### SHORT EXERCISE
Look through the material below and copy exactly the lines from the line with "Build this scene" to the line with "sc.camera = camo", those two lines included.

··· RECORDS

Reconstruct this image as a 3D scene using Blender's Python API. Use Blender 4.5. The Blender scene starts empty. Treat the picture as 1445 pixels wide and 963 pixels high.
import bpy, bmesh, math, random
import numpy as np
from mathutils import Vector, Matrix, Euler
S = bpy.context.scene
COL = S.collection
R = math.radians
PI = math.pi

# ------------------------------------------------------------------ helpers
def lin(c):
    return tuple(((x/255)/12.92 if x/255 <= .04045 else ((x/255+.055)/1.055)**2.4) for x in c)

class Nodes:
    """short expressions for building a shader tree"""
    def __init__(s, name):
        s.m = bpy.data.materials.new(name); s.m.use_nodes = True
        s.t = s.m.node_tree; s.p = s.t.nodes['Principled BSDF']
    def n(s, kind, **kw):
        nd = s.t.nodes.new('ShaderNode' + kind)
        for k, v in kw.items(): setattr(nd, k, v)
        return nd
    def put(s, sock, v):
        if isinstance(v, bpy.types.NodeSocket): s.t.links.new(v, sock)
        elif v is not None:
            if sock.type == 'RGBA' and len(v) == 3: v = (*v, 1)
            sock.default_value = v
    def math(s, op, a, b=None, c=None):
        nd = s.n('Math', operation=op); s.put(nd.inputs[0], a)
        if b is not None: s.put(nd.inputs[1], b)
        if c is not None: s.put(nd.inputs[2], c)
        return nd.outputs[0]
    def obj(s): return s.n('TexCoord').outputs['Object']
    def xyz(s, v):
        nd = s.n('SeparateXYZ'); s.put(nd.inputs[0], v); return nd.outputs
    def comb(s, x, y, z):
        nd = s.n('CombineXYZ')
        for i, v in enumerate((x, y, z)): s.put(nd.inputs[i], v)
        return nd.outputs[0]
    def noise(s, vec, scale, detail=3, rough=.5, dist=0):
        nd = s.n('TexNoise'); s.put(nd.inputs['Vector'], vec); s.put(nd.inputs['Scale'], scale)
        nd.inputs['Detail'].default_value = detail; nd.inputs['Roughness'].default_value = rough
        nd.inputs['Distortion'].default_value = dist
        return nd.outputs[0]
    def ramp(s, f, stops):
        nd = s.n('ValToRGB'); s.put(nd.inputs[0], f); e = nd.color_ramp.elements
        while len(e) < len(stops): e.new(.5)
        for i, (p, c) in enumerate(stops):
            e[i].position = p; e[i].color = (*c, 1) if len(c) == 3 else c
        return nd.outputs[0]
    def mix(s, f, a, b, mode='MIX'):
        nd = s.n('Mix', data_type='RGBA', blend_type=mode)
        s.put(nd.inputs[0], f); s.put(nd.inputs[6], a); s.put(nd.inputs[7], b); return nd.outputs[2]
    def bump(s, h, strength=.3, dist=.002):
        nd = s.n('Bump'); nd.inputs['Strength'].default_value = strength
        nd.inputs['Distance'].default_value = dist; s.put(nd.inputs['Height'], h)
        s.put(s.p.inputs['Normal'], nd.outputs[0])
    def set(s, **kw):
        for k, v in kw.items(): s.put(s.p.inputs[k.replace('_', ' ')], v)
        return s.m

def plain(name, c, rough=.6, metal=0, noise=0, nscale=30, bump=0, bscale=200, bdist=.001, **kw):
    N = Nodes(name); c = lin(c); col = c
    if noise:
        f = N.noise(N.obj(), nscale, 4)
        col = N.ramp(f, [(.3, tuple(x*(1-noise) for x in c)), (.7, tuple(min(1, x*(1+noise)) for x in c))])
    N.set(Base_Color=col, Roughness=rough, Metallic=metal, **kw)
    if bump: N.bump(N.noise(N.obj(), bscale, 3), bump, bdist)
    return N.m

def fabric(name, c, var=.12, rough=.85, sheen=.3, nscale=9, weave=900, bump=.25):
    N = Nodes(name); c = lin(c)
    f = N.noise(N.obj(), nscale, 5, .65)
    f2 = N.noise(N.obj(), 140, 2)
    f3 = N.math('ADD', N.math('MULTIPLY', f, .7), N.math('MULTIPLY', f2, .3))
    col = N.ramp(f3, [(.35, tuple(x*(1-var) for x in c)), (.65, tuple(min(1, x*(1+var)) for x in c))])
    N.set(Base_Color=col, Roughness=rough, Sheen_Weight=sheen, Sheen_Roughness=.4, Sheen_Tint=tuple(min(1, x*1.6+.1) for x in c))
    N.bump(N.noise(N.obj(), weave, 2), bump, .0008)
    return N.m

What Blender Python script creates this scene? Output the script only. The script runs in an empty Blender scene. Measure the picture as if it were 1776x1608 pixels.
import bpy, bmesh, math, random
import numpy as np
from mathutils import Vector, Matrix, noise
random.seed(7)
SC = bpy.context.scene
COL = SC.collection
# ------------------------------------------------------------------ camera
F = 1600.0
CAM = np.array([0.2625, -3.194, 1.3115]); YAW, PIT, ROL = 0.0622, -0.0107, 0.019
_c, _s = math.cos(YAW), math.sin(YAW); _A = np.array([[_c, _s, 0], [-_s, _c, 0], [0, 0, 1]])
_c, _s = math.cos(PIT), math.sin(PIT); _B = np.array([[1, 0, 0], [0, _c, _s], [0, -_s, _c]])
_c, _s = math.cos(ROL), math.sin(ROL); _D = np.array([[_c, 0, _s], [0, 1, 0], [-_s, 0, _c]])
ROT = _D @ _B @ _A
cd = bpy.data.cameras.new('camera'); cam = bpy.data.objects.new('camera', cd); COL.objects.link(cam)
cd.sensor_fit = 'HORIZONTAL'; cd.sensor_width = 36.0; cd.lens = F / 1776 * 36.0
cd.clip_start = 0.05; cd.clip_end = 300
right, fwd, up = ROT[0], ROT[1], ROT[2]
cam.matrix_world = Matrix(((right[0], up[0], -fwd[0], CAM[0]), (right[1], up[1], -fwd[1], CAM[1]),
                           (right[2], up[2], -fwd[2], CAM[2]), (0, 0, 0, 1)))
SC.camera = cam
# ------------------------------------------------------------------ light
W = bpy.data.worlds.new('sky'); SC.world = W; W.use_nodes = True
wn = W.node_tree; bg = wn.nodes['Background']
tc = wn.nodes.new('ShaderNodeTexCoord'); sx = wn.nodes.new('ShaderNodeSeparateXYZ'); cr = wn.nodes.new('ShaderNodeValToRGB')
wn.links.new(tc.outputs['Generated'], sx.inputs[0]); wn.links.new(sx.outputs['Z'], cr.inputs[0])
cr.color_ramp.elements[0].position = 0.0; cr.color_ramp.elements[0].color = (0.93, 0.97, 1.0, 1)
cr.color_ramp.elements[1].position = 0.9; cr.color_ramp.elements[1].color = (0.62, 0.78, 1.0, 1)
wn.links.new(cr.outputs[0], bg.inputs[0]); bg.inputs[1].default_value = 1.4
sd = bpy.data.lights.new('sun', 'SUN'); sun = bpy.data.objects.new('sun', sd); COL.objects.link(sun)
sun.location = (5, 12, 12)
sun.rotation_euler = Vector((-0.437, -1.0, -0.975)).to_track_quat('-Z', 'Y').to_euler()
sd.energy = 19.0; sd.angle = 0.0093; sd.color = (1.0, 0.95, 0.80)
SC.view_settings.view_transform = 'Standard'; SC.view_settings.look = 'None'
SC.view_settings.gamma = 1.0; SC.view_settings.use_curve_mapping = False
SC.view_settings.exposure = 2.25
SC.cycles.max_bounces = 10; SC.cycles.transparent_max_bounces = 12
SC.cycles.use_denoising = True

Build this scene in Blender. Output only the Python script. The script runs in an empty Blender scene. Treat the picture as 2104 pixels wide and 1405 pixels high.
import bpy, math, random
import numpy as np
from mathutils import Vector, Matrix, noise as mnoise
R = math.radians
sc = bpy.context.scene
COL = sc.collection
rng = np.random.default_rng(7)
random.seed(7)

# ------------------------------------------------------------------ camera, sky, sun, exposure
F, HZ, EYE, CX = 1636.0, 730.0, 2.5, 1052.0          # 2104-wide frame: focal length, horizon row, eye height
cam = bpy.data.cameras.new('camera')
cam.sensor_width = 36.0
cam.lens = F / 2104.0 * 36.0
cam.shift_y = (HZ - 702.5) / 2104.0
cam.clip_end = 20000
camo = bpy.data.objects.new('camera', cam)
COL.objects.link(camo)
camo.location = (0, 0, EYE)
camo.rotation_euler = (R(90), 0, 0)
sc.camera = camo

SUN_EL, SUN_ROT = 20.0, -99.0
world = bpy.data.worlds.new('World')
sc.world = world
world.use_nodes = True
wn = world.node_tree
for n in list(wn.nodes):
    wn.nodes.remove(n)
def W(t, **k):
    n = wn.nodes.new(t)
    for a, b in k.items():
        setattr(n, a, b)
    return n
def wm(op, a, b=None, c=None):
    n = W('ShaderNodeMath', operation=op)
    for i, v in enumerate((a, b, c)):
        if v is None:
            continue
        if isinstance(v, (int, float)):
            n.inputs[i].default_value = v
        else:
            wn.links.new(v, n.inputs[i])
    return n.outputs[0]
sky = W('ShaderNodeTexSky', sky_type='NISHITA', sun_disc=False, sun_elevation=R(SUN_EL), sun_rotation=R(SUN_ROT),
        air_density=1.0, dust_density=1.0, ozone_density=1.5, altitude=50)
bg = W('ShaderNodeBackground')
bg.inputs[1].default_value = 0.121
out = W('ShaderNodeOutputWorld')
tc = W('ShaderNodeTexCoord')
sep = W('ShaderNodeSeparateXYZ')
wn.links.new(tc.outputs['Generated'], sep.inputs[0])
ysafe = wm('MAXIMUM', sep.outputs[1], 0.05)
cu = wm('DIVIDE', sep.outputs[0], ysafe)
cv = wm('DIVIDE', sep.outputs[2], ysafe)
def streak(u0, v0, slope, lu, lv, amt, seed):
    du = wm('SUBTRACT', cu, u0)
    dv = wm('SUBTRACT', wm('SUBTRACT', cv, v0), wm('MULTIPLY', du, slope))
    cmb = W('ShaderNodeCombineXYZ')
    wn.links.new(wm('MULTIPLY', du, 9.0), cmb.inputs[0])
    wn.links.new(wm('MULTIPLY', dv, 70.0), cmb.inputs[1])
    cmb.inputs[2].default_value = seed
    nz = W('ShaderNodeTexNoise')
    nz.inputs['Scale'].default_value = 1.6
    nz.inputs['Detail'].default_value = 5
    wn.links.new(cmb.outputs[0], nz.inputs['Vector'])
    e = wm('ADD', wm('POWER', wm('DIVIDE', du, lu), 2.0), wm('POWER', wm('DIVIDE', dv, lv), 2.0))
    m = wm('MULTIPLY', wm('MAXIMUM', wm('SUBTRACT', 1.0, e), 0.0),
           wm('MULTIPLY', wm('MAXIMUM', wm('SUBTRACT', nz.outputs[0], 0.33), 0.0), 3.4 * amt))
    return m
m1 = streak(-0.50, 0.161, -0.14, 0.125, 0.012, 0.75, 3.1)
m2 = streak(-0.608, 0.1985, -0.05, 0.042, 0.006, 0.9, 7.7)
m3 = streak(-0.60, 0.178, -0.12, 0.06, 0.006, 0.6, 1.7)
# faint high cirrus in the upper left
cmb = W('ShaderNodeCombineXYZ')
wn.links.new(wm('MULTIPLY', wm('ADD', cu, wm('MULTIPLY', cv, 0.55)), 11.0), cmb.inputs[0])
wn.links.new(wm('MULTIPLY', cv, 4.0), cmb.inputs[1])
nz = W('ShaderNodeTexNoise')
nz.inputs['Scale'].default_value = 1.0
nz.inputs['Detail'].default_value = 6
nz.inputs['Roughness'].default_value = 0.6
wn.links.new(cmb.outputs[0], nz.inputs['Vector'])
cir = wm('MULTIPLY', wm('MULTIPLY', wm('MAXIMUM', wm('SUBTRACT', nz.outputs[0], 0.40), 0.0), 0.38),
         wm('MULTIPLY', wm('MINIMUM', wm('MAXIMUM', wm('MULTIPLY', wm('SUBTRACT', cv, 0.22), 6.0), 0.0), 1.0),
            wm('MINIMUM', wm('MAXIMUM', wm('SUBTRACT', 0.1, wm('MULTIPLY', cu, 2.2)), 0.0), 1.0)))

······

### SOLUTION
Build this scene in Blender. Output only the Python script. The script runs in an empty Blender scene. Treat the picture as 2104 pixels wide and 1405 pixels high.
import bpy, math, random
import numpy as np
from mathutils import Vector, Matrix, noise as mnoise
R = math.radians
sc = bpy.context.scene
COL = sc.collection
rng = np.random.default_rng(7)
random.seed(7)

# ------------------------------------------------------------------ camera, sky, sun, exposure
F, HZ, EYE, CX = 1636.0, 730.0, 2.5, 1052.0          # 2104-wide frame: focal length, horizon row, eye height
cam = bpy.data.cameras.new('camera')
cam.sensor_width = 36.0
cam.lens = F / 2104.0 * 36.0
cam.shift_y = (HZ - 702.5) / 2104.0
cam.clip_end = 20000
camo = bpy.data.objects.new('camera', cam)
COL.objects.link(camo)
camo.location = (0, 0, EYE)
camo.rotation_euler = (R(90), 0, 0)
sc.camera = camo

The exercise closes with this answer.